* [GOAL OF THE EXERCISE]: Output the data exactly, with every line intact.

* [DATA LINES]:
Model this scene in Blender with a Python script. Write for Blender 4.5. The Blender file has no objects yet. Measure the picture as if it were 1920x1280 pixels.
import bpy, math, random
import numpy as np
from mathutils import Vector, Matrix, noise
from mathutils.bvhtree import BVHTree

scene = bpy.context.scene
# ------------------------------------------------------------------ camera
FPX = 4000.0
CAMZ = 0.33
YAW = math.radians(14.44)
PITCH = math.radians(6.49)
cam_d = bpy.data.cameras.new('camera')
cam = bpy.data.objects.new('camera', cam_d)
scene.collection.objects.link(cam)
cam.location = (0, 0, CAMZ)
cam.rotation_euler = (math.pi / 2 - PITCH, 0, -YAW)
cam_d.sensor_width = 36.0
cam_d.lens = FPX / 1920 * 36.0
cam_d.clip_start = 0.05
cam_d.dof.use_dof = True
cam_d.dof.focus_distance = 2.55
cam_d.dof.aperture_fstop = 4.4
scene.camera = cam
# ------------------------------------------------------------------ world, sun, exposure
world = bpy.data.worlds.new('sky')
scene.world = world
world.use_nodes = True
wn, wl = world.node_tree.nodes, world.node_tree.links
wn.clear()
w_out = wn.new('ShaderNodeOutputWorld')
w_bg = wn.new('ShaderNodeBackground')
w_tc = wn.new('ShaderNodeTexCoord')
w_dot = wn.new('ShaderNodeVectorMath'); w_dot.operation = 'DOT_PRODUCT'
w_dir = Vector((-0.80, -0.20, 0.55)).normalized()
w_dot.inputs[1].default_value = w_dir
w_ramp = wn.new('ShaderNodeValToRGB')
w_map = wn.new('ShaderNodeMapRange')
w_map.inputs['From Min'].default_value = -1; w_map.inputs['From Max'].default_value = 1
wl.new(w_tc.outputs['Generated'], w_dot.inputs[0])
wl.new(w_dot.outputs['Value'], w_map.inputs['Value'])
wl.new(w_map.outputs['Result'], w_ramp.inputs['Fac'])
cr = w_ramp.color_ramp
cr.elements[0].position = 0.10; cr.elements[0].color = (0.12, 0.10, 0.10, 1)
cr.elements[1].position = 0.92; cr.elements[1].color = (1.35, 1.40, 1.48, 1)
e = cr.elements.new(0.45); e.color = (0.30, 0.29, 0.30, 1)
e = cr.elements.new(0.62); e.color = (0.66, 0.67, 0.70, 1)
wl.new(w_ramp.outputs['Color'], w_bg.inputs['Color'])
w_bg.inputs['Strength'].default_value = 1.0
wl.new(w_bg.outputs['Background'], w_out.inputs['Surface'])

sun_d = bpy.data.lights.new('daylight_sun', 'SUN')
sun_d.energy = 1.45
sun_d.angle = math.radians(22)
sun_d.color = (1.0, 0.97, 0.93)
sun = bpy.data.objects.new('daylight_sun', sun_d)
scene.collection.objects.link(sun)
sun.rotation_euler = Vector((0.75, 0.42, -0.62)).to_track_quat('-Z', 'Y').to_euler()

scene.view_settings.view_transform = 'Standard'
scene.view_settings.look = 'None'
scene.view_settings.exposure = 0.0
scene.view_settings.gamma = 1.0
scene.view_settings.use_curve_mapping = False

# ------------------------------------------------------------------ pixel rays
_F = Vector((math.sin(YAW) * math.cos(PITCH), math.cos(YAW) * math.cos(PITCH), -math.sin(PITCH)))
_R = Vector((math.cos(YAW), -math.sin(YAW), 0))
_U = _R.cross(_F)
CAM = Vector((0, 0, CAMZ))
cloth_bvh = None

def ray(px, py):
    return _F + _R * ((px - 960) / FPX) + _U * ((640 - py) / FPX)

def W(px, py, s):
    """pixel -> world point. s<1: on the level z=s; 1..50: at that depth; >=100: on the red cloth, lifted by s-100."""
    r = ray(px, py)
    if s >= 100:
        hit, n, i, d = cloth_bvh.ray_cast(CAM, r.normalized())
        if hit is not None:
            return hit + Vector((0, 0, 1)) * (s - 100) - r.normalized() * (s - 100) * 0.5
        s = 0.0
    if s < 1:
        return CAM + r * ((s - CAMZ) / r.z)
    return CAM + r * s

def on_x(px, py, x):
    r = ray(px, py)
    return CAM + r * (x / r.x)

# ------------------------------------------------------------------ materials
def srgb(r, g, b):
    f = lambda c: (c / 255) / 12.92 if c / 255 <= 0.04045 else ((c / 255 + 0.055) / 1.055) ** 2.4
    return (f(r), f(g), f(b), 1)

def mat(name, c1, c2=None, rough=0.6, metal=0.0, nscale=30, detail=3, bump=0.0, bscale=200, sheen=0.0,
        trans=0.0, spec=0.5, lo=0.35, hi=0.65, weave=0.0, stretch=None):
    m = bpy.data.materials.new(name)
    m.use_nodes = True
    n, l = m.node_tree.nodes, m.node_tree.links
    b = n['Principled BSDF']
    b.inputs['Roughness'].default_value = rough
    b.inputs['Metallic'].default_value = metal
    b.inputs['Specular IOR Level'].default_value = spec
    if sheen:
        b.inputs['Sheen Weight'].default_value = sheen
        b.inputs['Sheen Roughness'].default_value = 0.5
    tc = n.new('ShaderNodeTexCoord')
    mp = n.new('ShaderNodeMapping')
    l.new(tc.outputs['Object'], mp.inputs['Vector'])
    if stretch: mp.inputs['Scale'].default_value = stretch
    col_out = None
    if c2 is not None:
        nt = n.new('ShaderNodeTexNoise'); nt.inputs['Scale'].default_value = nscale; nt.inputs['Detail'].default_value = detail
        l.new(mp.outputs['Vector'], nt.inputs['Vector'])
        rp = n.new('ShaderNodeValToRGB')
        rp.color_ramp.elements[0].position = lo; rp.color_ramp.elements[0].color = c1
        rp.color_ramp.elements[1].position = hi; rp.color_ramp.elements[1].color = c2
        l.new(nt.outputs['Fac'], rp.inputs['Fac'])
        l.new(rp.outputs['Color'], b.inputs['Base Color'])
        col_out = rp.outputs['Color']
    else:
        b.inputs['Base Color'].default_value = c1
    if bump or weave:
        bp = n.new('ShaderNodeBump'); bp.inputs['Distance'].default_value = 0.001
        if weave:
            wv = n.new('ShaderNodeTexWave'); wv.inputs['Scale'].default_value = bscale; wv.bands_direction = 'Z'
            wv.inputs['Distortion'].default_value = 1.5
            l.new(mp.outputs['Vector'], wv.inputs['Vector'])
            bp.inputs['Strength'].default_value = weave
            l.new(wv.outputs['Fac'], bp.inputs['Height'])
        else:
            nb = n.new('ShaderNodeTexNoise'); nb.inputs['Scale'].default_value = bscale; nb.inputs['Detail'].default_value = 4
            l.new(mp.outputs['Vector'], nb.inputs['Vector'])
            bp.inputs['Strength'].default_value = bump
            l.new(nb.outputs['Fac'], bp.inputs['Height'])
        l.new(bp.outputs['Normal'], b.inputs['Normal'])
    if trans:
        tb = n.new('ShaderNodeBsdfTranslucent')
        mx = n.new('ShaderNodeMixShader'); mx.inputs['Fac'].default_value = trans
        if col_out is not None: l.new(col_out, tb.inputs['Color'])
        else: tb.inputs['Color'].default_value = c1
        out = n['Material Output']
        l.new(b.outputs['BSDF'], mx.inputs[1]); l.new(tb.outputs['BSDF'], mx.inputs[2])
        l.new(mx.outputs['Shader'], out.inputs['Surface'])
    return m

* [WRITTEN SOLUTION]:
Model this scene in Blender with a Python script. Write for Blender 4.5. The Blender file has no objects yet. Measure the picture as if it were 1920x1280 pixels.
import bpy, math, random
import numpy as np
from mathutils import Vector, Matrix, noise
from mathutils.bvhtree import BVHTree

scene = bpy.context.scene
# ------------------------------------------------------------------ camera
FPX = 4000.0
CAMZ = 0.33
YAW = math.radians(14.44)
PITCH = math.radians(6.49)
cam_d = bpy.data.cameras.new('camera')
cam = bpy.data.objects.new('camera', cam_d)
scene.collection.objects.link(cam)
cam.location = (0, 0, CAMZ)
cam.rotation_euler = (math.pi / 2 - PITCH, 0, -YAW)
cam_d.sensor_width = 36.0
cam_d.lens = FPX / 1920 * 36.0
cam_d.clip_start = 0.05
cam_d.dof.use_dof = True
cam_d.dof.focus_distance = 2.55
cam_d.dof.aperture_fstop = 4.4
scene.camera = cam
# ------------------------------------------------------------------ world, sun, exposure
world = bpy.data.worlds.new('sky')
scene.world = world
world.use_nodes = True
wn, wl = world.node_tree.nodes, world.node_tree.links
wn.clear()
w_out = wn.new('ShaderNodeOutputWorld')
w_bg = wn.new('ShaderNodeBackground')
w_tc = wn.new('ShaderNodeTexCoord')
w_dot = wn.new('ShaderNodeVectorMath'); w_dot.operation = 'DOT_PRODUCT'
w_dir = Vector((-0.80, -0.20, 0.55)).normalized()
w_dot.inputs[1].default_value = w_dir
w_ramp = wn.new('ShaderNodeValToRGB')
w_map = wn.new('ShaderNodeMapRange')
w_map.inputs['From Min'].default_value = -1; w_map.inputs['From Max'].default_value = 1
wl.new(w_tc.outputs['Generated'], w_dot.inputs[0])
wl.new(w_dot.outputs['Value'], w_map.inputs['Value'])
wl.new(w_map.outputs['Result'], w_ramp.inputs['Fac'])
cr = w_ramp.color_ramp
cr.elements[0].position = 0.10; cr.elements[0].color = (0.12, 0.10, 0.10, 1)
cr.elements[1].position = 0.92; cr.elements[1].color = (1.35, 1.40, 1.48, 1)
e = cr.elements.new(0.45); e.color = (0.30, 0.29, 0.30, 1)
e = cr.elements.new(0.62); e.color = (0.66, 0.67, 0.70, 1)
wl.new(w_ramp.outputs['Color'], w_bg.inputs['Color'])
w_bg.inputs['Strength'].default_value = 1.0
wl.new(w_bg.outputs['Background'], w_out.inputs['Surface'])

sun_d = bpy.data.lights.new('daylight_sun', 'SUN')
sun_d.energy = 1.45
sun_d.angle = math.radians(22)
sun_d.color = (1.0, 0.97, 0.93)
sun = bpy.data.objects.new('daylight_sun', sun_d)
scene.collection.objects.link(sun)
sun.rotation_euler = Vector((0.75, 0.42, -0.62)).to_track_quat('-Z', 'Y').to_euler()

scene.view_settings.view_transform = 'Standard'
scene.view_settings.look = 'None'
scene.view_settings.exposure = 0.0
scene.view_settings.gamma = 1.0
scene.view_settings.use_curve_mapping = False

# ------------------------------------------------------------------ pixel rays
_F = Vector((math.sin(YAW) * math.cos(PITCH), math.cos(YAW) * math.cos(PITCH), -math.sin(PITCH)))
_R = Vector((math.cos(YAW), -math.sin(YAW), 0))
_U = _R.cross(_F)
CAM = Vector((0, 0, CAMZ))
cloth_bvh = None

def ray(px, py):
    return _F + _R * ((px - 960) / FPX) + _U * ((640 - py) / FPX)

def W(px, py, s):
    """pixel -> world point. s<1: on the level z=s; 1..50: at that depth; >=100: on the red cloth, lifted by s-100."""
    r = ray(px, py)
    if s >= 100:
        hit, n, i, d = cloth_bvh.ray_cast(CAM, r.normalized())
        if hit is not None:
            return hit + Vector((0, 0, 1)) * (s - 100) - r.normalized() * (s - 100) * 0.5
        s = 0.0
    if s < 1:
        return CAM + r * ((s - CAMZ) / r.z)
    return CAM + r * s

def on_x(px, py, x):
    r = ray(px, py)
    return CAM + r * (x / r.x)

# ------------------------------------------------------------------ materials
def srgb(r, g, b):
    f = lambda c: (c / 255) / 12.92 if c / 255 <= 0.04045 else ((c / 255 + 0.055) / 1.055) ** 2.4
    return (f(r), f(g), f(b), 1)

def mat(name, c1, c2=None, rough=0.6, metal=0.0, nscale=30, detail=3, bump=0.0, bscale=200, sheen=0.0,
        trans=0.0, spec=0.5, lo=0.35, hi=0.65, weave=0.0, stretch=None):
    m = bpy.data.materials.new(name)
    m.use_nodes = True
    n, l = m.node_tree.nodes, m.node_tree.links
    b = n['Principled BSDF']
    b.inputs['Roughness'].default_value = rough
    b.inputs['Metallic'].default_value = metal
    b.inputs['Specular IOR Level'].default_value = spec
    if sheen:
        b.inputs['Sheen Weight'].default_value = sheen
        b.inputs['Sheen Roughness'].default_value = 0.5
    tc = n.new('ShaderNodeTexCoord')
    mp = n.new('ShaderNodeMapping')
    l.new(tc.outputs['Object'], mp.inputs['Vector'])
    if stretch: mp.inputs['Scale'].default_value = stretch
    col_out = None
    if c2 is not None:
        nt = n.new('ShaderNodeTexNoise'); nt.inputs['Scale'].default_value = nscale; nt.inputs['Detail'].default_value = detail
        l.new(mp.outputs['Vector'], nt.inputs['Vector'])
        rp = n.new('ShaderNodeValToRGB')
        rp.color_ramp.elements[0].position = lo; rp.color_ramp.elements[0].color = c1
        rp.color_ramp.elements[1].position = hi; rp.color_ramp.elements[1].color = c2
        l.new(nt.outputs['Fac'], rp.inputs['Fac'])
        l.new(rp.outputs['Color'], b.inputs['Base Color'])
        col_out = rp.outputs['Color']
    else:
        b.inputs['Base Color'].default_value = c1
    if bump or weave:
        bp = n.new('ShaderNodeBump'); bp.inputs['Distance'].default_value = 0.001
        if weave:
            wv = n.new('ShaderNodeTexWave'); wv.inputs['Scale'].default_value = bscale; wv.bands_direction = 'Z'
            wv.inputs['Distortion'].default_value = 1.5
            l.new(mp.outputs['Vector'], wv.inputs['Vector'])
            bp.inputs['Strength'].default_value = weave
            l.new(wv.outputs['Fac'], bp.inputs['Height'])
        else:
            nb = n.new('ShaderNodeTexNoise'); nb.inputs['Scale'].default_value = bscale; nb.inputs['Detail'].default_value = 4
            l.new(mp.outputs['Vector'], nb.inputs['Vector'])
            bp.inputs['Strength'].default_value = bump
            l.new(nb.outputs['Fac'], bp.inputs['Height'])
        l.new(bp.outputs['Normal'], b.inputs['Normal'])
    if trans:
        tb = n.new('ShaderNodeBsdfTranslucent')
        mx = n.new('ShaderNodeMixShader'); mx.inputs['Fac'].default_value = trans
        if col_out is not None: l.new(col_out, tb.inputs['Color'])
        else: tb.inputs['Color'].default_value = c1
        out = n['Material Output']
        l.new(b.outputs['BSDF'], mx.inputs[1]); l.new(tb.outputs['BSDF'], mx.inputs[2])
        l.new(mx.outputs['Shader'], out.inputs['Surface'])
    return m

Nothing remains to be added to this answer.